Law Hypothetical: Legality of SF weapons

You could probably nail someone with a lightsaber or a phaser on possessing an improperly labeled laser device unless you had the foresight to put on a sticker saying something like “Warning, Class III device, may cause extreme eye damage (and your head will fall off)”.

The scariest science fiction weapon I can think of is razor floss. Consider an invisibly thin unbreakable monofilament. If you walk into it, you wouldn’t even know until your torso fell apart. Throw a tangle of it at an enemy and it’s game over.
And as far as I can tell, it would be totally legal. Hey, it’s just string.

But how many nuns would a nunchuck chuck if a nunchuck could chuck nuns?

It’s just string in the sense that a knife is just a block of metal. Maybe, but it’s a sharp block of metal. I expect that any court presented with such a case would rule razor floss to be a kind of blade, and thus subject to whatever local rules apply to blades. Given that it’s inherently concealed by nature, and that it’d have to be longer than 4 inches to be effective, I think it’s safe to say that it’d be illegal most places in the US.

I think it’s more like stretching a piano wire across the road.

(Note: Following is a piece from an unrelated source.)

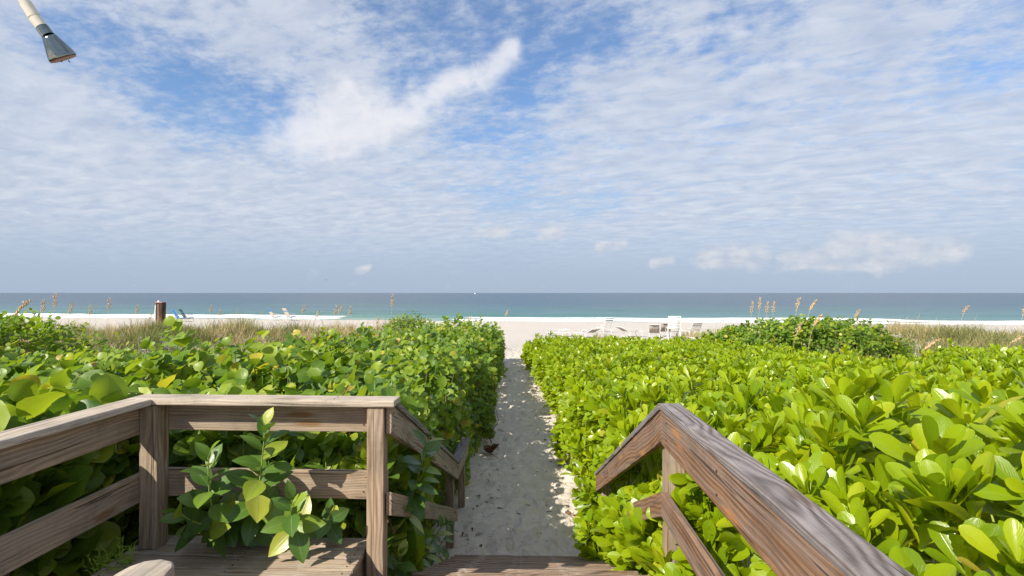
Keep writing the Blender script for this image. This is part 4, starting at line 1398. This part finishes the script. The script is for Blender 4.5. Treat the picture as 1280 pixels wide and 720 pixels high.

Generally, the “possession of a dangerous weapon” thing covers any contingency where the device appears to be used in a threat. If too many people are carrying around your proto-phasers or monofilament, and it proves impossible to simply charge people after use, too many incidents or one big high-publicity incident, or just general establishment paranoia, then the “there oughta be a law” mentality kicks in and the specific law is added to the books.

IIRC it was simply paranoia that got nunchuks and throwing stars specifically made illegal weapons in Canada.